The Case for On-Domain Engagement

If social networks like Facebook are moving toward an awareness and advertising model, what are you doing to build actual fan engagement with your brand, product, or service?

As a universal motivator and measure of success, an increase in sales with all other things remaining equal is hard to beat. And if there is a basic model that describes the fundamental challenge facing marketers in building sales, it’s the purchase funnel. From awareness to consideration to purchase, nearly any customer journey can be mapped onto this classic model.

Start with awareness – the “entry” to the purchase funnel – and the methods for driving awareness. Advertising is certainly key, as are visibility (think “location, location, location”), availability (actually open when the shopping urge strikes), and affordability (being perceived as “in the realistic set of options” just at the transition where awareness gives way to consideration). Of these, advertising is the clear focus of most marketers, with much about the other factors referenced being the domain of product management or operations.

Advertising in a social context is straightforward: fish where the fish are. As social networks have increasingly: a) built larger or otherwise important membership bases while simultaneously, b) moving toward a “traditional” advertising model as the basis for revenue (selling interruptive content at prices determined largely by viewer attributes), the use of social networks as important reach and acquisition channels has become obvious. A clear best practice, the use of social networks to gain mindshare (or perhaps more soberly, eye-share), is now a standard component of cross-channel campaign management.

But step back and consider that last point: if social networks are shifting toward advertising, where does that leave engagement? According to Adweek, only about 2 percent of fans who visit a Facebook business page ever return. Even more to the point, Ad Age notes that of those fans who “like” a brand’s business page, only 0.5 percent ever actually mention that brand in one of their own Facebook posts! Ask yourself: “If I like your Facebook page, but fail to tell my friends about why I like your product or service, how have I helped you?” The answer is in exactly the same way as when I walk into your physical store, look around, and think “Hmm, nice” and then fail to post a photo or fail to tweet about why I liked what I experienced. Simply put, in the social sense I have not helped you.

Why does this distinction matter? Because increasingly the purchase funnel is driven by social content and its intersection with the consideration phase – and not the awareness phase – of the purchase funnel. If social networks like Facebook are moving toward an awareness and advertising model, what are you doing to build actual fan engagement with your brand, product, or service? Note here the good news: there is plenty of engagement happening on social networks. The bad news is that essentially all of this engagement occurs between members rather than between brands and members.

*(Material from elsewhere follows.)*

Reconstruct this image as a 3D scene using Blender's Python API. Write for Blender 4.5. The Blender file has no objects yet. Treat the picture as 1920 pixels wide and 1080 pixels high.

Look back at the Adweek and Ad Age figures: 98 percent of your business page visitors don’t return, and less than 1 percent ever mentions you in their own conversations. Members are having a party in the main ballroom, and your booth is out in the foyer.

So, it falls to you to create your own engagement channel, and to connect to those sources of customer acquisition that matter to you. Yes, you should have a presence on the social networks that are useful or otherwise attractive to your customers or potential customers. But once acquired you also need a place that you control, that you own, and where those now “acquired” can engage with you and with each other in the context of your own brand. If you’re thinking, “that’s exactly what my social network presence point does…” think again.

Rather than viewing your presence on a network that you do not control – call it “off-domain” – as an engagement channel, view this is as a necessary and important acquisition channel. For actual engagement, look to your own site – operating in a social manner. By this I mean extending your “website” to include truly social elements: your support forum, ratings and reviews built into your products catalog, generally building the presence that you do control your “on-domain” experience to encourage engagement between customers, and between customers and the people in your organization who define and support your brand, products, or services.

As you plan your overall conversion strategy, think about the consideration phase of the purchase funnel, and about how your on-domain social components can be used to accelerate the customer journey. The social networks themselves are an important awareness component, no doubt about that. But it’s your on-domain components that seal the deal from consideration to actual purchase.